Thursday, March 03, 2011

Art Everywhere- Dar a Luz

Dearest family, I hope this doesn't freak you out, but my best friend Val and I have applied to Art Everywhere, a program that displays art in vacant store fronts along Granby Street in downtown Norfolk. Well, that's not the part that would freak you out. It's that the art installation we're proposing is...weird. It's what my dad would call "Artsy-Fartsy." You know what? We don't care. We had a blast coming up with it, and if it's chosen for one of the thirty-odd displays, we'll have an even better time bringing our vision to life. Also, I listed this web site on the applications, so dearest selection committee: welcome!

In case you're wondering just what Val and I proposed, here it is:

Art Everywhere Proposal: Dar a Luz – To Bring to Light

I met Valerie Joplin in Storm Lake, Iowa in 1998 when we were teens.
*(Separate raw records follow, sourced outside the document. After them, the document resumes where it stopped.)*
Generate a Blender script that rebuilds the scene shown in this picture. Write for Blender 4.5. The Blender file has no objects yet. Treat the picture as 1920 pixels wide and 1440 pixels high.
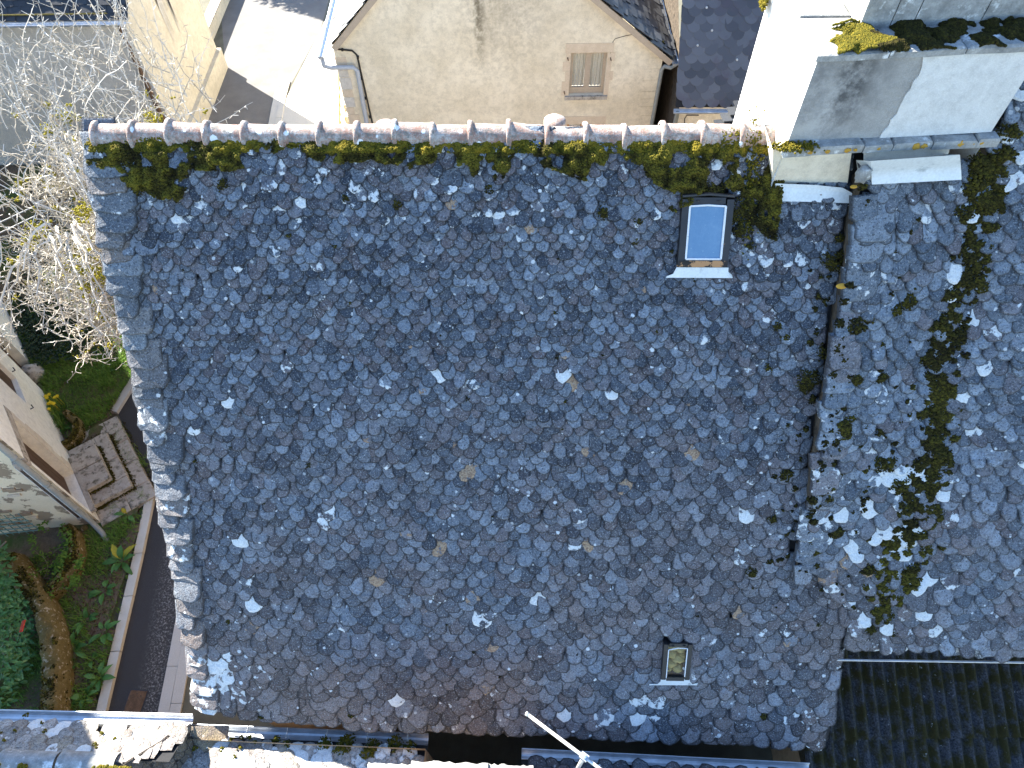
import bpy, bmesh, math, random
import numpy as np
from mathutils import Vector, Matrix
from mathutils.geometry import tessellate_polygon

rng = np.random.default_rng(7)
random.seed(7)
SC = bpy.context.scene
COL = SC.collection

# ------------------------------------------------------------------ camera, sky, sun, exposure
F = 1331.0                       # focal length in pixels of a 1920 px wide picture
CAMZ = 13.5                      # the drone's height above the street
_dn = np.array([15 / F, -920 / F, -1.0]); _dn /= np.linalg.norm(_dn)
_up = -_dn
_fw = np.array([0, 0, -1.0]); _fw = _fw - _up * _fw.dot(_up); _fw /= np.linalg.norm(_fw)
CM = np.stack([np.cross(_fw, _up), _fw, _up])
cam_d = bpy.data.cameras.new('camera'); cam = bpy.data.objects.new('camera', cam_d); COL.objects.link(cam)
cam.matrix_world = Matrix.Translation((0, 0, CAMZ)) @ Matrix(CM.tolist()).to_4x4()
cam_d.sensor_width = 36; cam_d.lens = F / 1920 * 36; cam_d.clip_end = 2000; cam_d.clip_start = 0.05
SC.camera = cam

SUN_AZ = (-0.75, 0.66); SUN_EL = math.radians(33.8)
_k = math.cos(SUN_EL) / math.hypot(*SUN_AZ)
SUN = Vector((SUN_AZ[0] * _k, SUN_AZ[1] * _k, math.sin(SUN_EL)))
world = bpy.data.worlds.new('World'); SC.world = world; world.use_nodes = True
wn = world.node_tree.nodes; wl = world.node_tree.links
sky = wn.new('ShaderNodeTexSky'); sky.sky_type = 'NISHITA'; sky.sun_disc = False
sky.sun_elevation = SUN_EL; sky.sun_rotation = math.atan2(SUN.x, SUN.y)
sky.air_density = 1.0; sky.dust_density = 0.0; sky.ozone_density = 3.4
wn['Background'].inputs['Strength'].default_value = 0.088
wl.new(sky.outputs[0], wn['Background'].inputs[0])
sl = bpy.data.lights.new('sun', 'SUN'); sl.energy = 5.0; sl.angle = math.radians(0.5); sl.color = (1.0, 0.95, 0.86)
so = bpy.data.objects.new('sun', sl); COL.objects.link(so)
so.rotation_euler = SUN.to_track_quat('Z', 'Y').to_euler(); so.location = (-20, 20, 40)
SC.view_settings.view_transform = 'Standard'; SC.view_settings.look = 'None'
SC.view_settings.gamma = 1.0; SC.view_settings.exposure = 2.55; SC.view_settings.use_curve_mapping = False


def ray(u, v): return CM @ np.array([(u - 960) / F, -(v - 720) / F, -1.0])
def at_z(u, v, z): d = ray(u, v); return d * ((z - CAMZ) / d[2]) + (0, 0, CAMZ)
def at_y(u, v, y): d = ray(u, v); return d * (y / d[1]) + (0, 0, CAMZ)
def at_x(u, v, x): d = ray(u, v); return d * (x / d[0]) + (0, 0, CAMZ)
def at_p(u, v, p0, n):
    d = ray(u, v); q = np.asarray(p0, float) - (0, 0, CAMZ); return d * (q.dot(n) / d.dot(n)) + (0, 0, CAMZ)
def px(p):
    c = CM.T @ (np.asarray(p, float) - (0, 0, CAMZ)); return 960 - F * c[0] / c[2], 720 + F * c[1] / c[2], -c[2]
def unit(a): a = np.asarray(a, float); return a / np.linalg.norm(a)


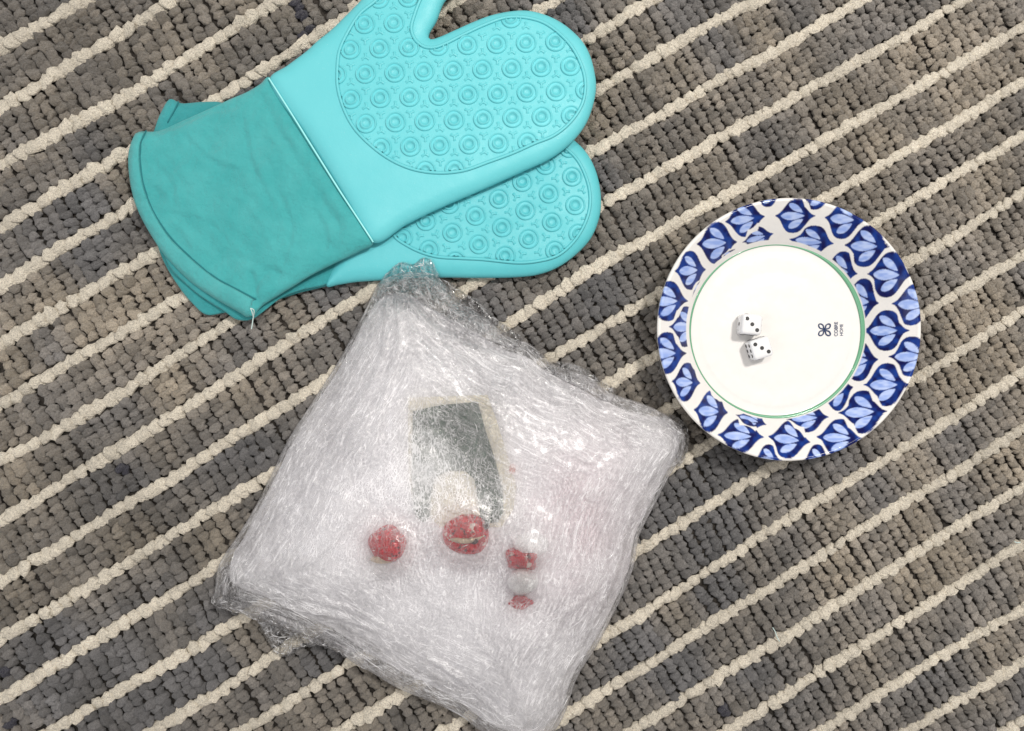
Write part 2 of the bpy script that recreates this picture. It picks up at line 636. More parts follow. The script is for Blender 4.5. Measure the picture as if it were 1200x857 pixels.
def make_rug():
    for k in range(-4, 33):
        gp, gr, ga, gc = [], [], [], []
        cp, cr, ca_, cc = [], [], [], []
        x = -230.0 + random.uniform(0, 10)
        while x < RX1 + 60:
            f = min(max(x / 1200.0, 0), 1)
            pitch = 12.4 * (1 - f) + 9.2 * f
            step = pitch * random.uniform(.9, 1.12)
            if random.random() < .12:
                step += 1.6
            y0 = float(stripe_y(k, np.array([x]))[0])
            x1 = x + 30
            y1 = float(stripe_y(k + 1, np.array([x1]))[0])
            y0b = float(stripe_y(k, np.array([x + 4.0]))[0])
            if not (y1 < RY0 or y0 > RY1 or x1 < RX0 or x > RX1):
                ang = math.atan2(-(y0b - y0), 4.0)
                L = math.hypot(x1 - x, y1 - y0)
                hw = (7.9 * (1 - f) + 6.6 * f) * (1 + .16 * float(vnoise(np.array([x / 55.0]), np.array([k * 2.7]), 91)[0]))            # half width of the cream stripe
                j = random.uniform(-1.2, 1.2)
                if RY0 < y0 < RY1 and RX0 < x < RX1:
                    cp.append((x, y0 + j * .9, random.uniform(-.6, 1.2)))
                    cr.append((pitch * .86, hw * random.uniform(1.0, 1.15), 5.0))
                    ca_.append(ang + random.gauss(0, .10))
                    b = random.uniform(.86, 1.03)
                    cc.append((0.95 * b, 0.86 * b, 0.71 * b))
                nl = random.choice((4, 5, 5)) if random.random() > f * 1.4 else random.choice((5, 6, 6))
                a0 = (hw + 0.2) / L; a1 = 1 - a0
                jitter = random.uniform(-.6, .6)
                for i in range(nl):
                    t = a0 + (a1 - a0) * (i + .5) / nl
                    gx = x + (x1 - x) * t + random.gauss(0, .55)
                    gy = y0 + (y1 - y0) * t + random.gauss(0, .8) + jitter
                    pl = (a1 - a0) * L / nl
                    if RX0 < gx < RX1 and RY0 < gy < RY1:
                        gp.append((gx, gy, random.uniform(-2.2, 1.2)))
                        gr.append((pitch * random.uniform(.55, .70), pl * random.uniform(.58, .78), random.uniform(4.2, 5.8)))
                        ga.append(ang + random.gauss(0, .22)); gc.append(x)
            x += step
        for (nm, P, R, A, cream) in (('cream_stripe', cp, cr, ca_, True), ('grey_band', gp, gr, ga, False)):
            if len(P) < 2:
                continue
            P = np.array(P); px, py = P[:, 0], P[:, 1]
            C = np.column_stack([px - 600, 428.5 - py, P[:, 2]])
            if cream:
                col = np.array(cc)
                g = np.clip(fbm(px / 110., py / 110., 55, 3) * .5, -.3, .3)
                col = col * (1 + .35 * g)[:, None]
            else:
                col = grey_color(np.array(gc), k, px, py)
                for (nx, ny) in NAVY:
                    d = np.hypot(px - nx, py - ny)
                    col[d < 7.5] = (0.018, 0.016, 0.035)
            build_loops(nm, C, np.array(R), np.array(A), col, .45 if cream else 1.0)
    x0, x1, y0, y1 = RX0 - 600, RX1 - 600, 428.5 - RY1, 428.5 - RY0
    V = [(x0, y0, -9), (x1, y0, -9), (x1, y1, -9), (x0, y1, -9), (x0, y0, -3.2), (x1, y0, -3.2), (x1, y1, -3.2), (x0, y1, -3.2)]
    F = np.array([(0, 3, 2, 1), (4, 5, 6, 7), (0, 1, 5, 4), (1, 2, 6, 5), (2, 3, 7, 6), (3, 0, 4, 7)])
    mesh_object('backing', V, F, M_BACK, rug, smooth=False)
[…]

Art has been a fundamental aspect of our friendship ever since. We have shared favorite artworks, poems and literature and advised each other on ways to improve our own work, despite constantly living far apart.


Art|Everywhere has provided us with an inspiring opportunity to collaborate. When I called Val in Hawaii to invite her to apply with me, her response was an exuberant, “Yes!” We have since been collaborating via cell phone, Facebook and Skype from distant points of America (although Val would come to Virginia to execute our project, if selected).


In visual art, my specialties are photography and photo-collages with a quilt motif. Val specializes in surreal photography, paintings and collages that use dream imagery and sensual metaphors.


We are intrigued by Art|Everywhere’s unique opportunities regarding scale and natural light, as well as its focus on transformation. The result is our proposed installation, “Dar a Luz - To Bring to Light.” The title is the Spanish term for childbirth and its literal English translation. The primary image of our work is an unsentimental, pixilated image of a pregnant woman surrounded by a multimedia mosaic, including tempura, watercolor, acrylic and mirror panels.

Because the woman is pixilated, she can only be seen properly from a distance.


However, other elements of our work will only be visible up close. For example, Val has developed a technique that involves removing some of the silvering from the back of mirrors, revealing translucent images behind the glass and allowing light to shine through. Thus, the smaller images are only visible when a viewer gets close and peers into the mirrors.


Our installment would be loosely divided into three sections: the first a large photo quilt that dissolves into the second, a dreamy mosaic centered on the pixilated image of a pregnant woman. This image would ebb into the third section, which

emphasizes empty space and will also feature an enzo, a Zen koan that emphasizes the question: “Where does a circle begin?” which begs the deeper question, “Where does transformation begin?” For us the answer is: it begins inside, as all things do.

Our work will be six or seven feet tall and use the entire length of a window. Any ground-level space would work well.


We hope you will select our project so that we can bring our vision to life."

And honestly, if Val and I were chosen, we would have a ball with this project. We haven't seen each other since I was living in Spanish Harlem, I think, which was probably five years ago? And I honestly think we would rock it! It would be unlike anything anyone else has done, and attention-grabbing. Not everyone would like it, but it would make people think. It would be crazy gorgeous. Emphasis on the crazy? Not really. It's unusual, but the whole point of art is to look at the world in new, beautiful ways. If nothing else, this experiment has done that for me. It's good to have a fresh pair of eyes.